Peter Sculthorpe, at 76, is the grand old man of Australian music, a composer of mysterious soundscapes that blaze with the unforgiving sun of the Fifth Continent.
Sculthorpe's music is bold, sharing the palettes of Russell Drysdale and Sydney Nolan, and he looks within the country's very soul, and beyond Australia as well, to enrich his language. Expect to hear the Balinese gamelan in some works and the throb of the didgeridoo in others.
We hear precious little of him on our concert stages - although if you were in Wellington in September 2003 you might have caught the NZSO celebrating 20 years of the Michael Fowler Centre with two Sculthorpe works - the Piano Concerto, with Tamara Anna Cislowska, and Earth Cry, with William Barton on didgeridoo.
Both pieces have been perfectly captured on the orchestra's latest Naxos recording, with three other Sculthorpe scores, all brought to brilliant life by producer Tim Handley. They were recorded in the Wellington Town Hall.
The didgeridoo connection is fascinating. Sculthorpe, who admits he was "bashed into" using didgeridoo on a Kronos Quartet commission a few years back, has now turned full circle and finds what he calls "an implied didgeridoo" in all his pieces.
The added didgeridoo in his 1986 Earth Cry reveals a context that was previously unsung.
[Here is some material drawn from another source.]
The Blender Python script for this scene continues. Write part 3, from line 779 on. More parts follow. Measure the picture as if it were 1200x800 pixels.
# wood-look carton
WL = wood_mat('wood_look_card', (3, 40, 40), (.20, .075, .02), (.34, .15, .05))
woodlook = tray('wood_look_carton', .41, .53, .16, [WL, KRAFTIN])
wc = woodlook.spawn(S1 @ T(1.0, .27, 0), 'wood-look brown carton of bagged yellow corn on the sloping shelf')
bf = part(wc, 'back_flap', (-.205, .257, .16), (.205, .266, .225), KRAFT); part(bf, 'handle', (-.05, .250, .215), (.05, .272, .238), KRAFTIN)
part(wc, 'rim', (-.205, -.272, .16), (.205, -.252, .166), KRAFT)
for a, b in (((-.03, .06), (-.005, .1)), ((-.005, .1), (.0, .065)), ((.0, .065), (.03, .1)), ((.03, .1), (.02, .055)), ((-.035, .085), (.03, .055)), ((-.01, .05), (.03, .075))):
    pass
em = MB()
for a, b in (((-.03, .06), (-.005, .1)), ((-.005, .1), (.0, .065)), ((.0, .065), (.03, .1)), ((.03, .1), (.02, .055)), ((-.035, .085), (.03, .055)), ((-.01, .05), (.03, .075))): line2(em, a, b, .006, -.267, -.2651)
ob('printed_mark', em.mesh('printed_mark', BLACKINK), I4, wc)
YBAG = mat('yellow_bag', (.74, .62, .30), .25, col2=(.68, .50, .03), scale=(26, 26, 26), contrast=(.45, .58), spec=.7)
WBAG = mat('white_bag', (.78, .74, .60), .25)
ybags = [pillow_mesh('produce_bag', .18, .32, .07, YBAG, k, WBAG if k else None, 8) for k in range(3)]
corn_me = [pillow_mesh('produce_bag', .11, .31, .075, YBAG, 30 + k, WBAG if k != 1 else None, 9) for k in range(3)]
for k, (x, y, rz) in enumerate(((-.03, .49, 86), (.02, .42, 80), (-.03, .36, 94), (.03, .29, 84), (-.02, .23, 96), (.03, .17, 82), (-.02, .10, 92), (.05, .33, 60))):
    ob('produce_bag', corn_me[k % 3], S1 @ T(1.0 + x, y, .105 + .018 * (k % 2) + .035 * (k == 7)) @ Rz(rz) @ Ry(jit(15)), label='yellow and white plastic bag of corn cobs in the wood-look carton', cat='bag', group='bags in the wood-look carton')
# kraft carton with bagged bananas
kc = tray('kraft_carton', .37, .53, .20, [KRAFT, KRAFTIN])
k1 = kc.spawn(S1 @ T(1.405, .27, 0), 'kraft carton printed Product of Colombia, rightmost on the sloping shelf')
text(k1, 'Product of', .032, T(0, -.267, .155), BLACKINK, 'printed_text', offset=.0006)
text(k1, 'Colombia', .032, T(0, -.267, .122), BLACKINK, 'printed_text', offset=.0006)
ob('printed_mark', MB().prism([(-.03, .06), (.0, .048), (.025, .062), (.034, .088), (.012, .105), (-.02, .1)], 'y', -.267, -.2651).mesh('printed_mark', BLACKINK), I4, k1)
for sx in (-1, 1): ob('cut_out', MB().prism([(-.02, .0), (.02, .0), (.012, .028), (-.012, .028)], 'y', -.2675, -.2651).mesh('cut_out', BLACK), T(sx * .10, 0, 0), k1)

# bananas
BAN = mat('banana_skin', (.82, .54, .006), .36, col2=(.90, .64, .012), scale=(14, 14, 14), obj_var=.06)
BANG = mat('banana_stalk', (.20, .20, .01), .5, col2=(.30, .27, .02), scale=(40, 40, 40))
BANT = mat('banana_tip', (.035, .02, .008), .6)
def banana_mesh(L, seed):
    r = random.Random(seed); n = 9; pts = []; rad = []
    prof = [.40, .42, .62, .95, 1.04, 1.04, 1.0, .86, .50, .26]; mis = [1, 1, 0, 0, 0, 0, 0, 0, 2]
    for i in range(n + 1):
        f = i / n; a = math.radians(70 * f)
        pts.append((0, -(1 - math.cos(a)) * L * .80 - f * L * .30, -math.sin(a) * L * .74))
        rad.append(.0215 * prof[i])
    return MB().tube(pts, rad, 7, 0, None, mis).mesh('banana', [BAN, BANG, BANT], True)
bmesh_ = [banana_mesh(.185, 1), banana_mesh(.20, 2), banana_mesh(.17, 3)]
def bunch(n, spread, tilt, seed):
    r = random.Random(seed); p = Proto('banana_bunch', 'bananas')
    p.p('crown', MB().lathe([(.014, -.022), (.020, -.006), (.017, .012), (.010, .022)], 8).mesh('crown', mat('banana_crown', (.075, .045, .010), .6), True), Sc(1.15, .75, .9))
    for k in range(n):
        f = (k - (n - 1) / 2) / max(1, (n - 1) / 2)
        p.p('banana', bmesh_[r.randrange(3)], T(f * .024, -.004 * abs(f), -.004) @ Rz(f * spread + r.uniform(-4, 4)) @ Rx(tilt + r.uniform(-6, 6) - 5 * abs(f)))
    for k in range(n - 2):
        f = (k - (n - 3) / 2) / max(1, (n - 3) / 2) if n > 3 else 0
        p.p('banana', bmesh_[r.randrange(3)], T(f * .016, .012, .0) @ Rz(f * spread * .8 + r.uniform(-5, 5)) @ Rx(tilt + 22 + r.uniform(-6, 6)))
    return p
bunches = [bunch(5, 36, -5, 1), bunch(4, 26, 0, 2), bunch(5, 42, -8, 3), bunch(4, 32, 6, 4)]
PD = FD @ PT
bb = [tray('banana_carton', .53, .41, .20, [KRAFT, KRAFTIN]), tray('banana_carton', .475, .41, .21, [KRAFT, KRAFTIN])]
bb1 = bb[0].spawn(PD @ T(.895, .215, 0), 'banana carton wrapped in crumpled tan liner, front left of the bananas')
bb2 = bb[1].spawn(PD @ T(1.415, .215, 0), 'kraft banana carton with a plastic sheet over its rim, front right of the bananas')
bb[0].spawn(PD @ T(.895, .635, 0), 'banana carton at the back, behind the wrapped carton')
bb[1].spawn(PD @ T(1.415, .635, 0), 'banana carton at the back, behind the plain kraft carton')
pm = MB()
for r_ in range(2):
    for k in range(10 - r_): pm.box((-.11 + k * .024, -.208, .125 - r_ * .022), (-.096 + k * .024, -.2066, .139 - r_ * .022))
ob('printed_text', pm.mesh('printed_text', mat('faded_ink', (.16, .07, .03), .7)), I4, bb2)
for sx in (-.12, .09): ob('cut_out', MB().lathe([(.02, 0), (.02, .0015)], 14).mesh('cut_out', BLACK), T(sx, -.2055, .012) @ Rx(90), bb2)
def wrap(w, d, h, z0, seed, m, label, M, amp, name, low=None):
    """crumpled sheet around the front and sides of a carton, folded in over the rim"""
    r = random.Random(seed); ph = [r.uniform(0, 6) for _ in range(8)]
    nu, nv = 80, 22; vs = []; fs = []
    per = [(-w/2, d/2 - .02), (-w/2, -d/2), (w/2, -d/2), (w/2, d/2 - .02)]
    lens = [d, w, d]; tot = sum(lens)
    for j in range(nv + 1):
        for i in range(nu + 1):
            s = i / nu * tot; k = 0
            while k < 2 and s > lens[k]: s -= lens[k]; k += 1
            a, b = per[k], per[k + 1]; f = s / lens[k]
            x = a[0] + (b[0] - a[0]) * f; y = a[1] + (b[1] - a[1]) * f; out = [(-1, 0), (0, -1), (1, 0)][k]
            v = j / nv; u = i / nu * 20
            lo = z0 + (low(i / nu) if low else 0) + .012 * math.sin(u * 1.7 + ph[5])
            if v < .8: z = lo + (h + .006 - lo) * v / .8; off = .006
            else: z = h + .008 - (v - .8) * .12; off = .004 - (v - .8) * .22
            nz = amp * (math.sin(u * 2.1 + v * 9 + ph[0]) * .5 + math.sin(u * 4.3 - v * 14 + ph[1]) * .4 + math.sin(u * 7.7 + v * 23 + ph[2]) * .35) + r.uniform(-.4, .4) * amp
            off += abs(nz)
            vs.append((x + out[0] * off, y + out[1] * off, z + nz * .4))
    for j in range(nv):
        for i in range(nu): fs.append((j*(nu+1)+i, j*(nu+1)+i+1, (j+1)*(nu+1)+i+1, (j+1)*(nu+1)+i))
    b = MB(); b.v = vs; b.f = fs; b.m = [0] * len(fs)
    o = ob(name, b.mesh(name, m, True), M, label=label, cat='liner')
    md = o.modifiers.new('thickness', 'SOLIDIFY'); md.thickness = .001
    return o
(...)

William Barton's magnificent cadenzas, and ruggedly hewn counterpoint in the face of such orchestral might gives it an earth-centred connection that reflects Sculthorpe's worries about the state of Australia and, by implication, of the world.
The attractive 1983 Piano Concerto has a winning soloist in Cislowska. There is a hint of gamelan here, and Bartok and Debussy also look over Sculthorpe's shoulder, although the bold move from Come Notturno to Esrarico is quintessentially Australian.
The 1993 Memento Mori, a series of restless variations on the "Dies irae" chant, shows once more the composer's concern for Earth's survival, taken up with passion by conductor James Judd and his New Zealand musicians.
Kakadu contrasts the elegiac and eerie in a Northern Territories setting but the 1970 Into Oceania is a blazing ceremonial for the new Pacific, a score that moves from conch shells through nervy rhythms to climaxes in which searing clusters melt away into E major. An experience not to be missed.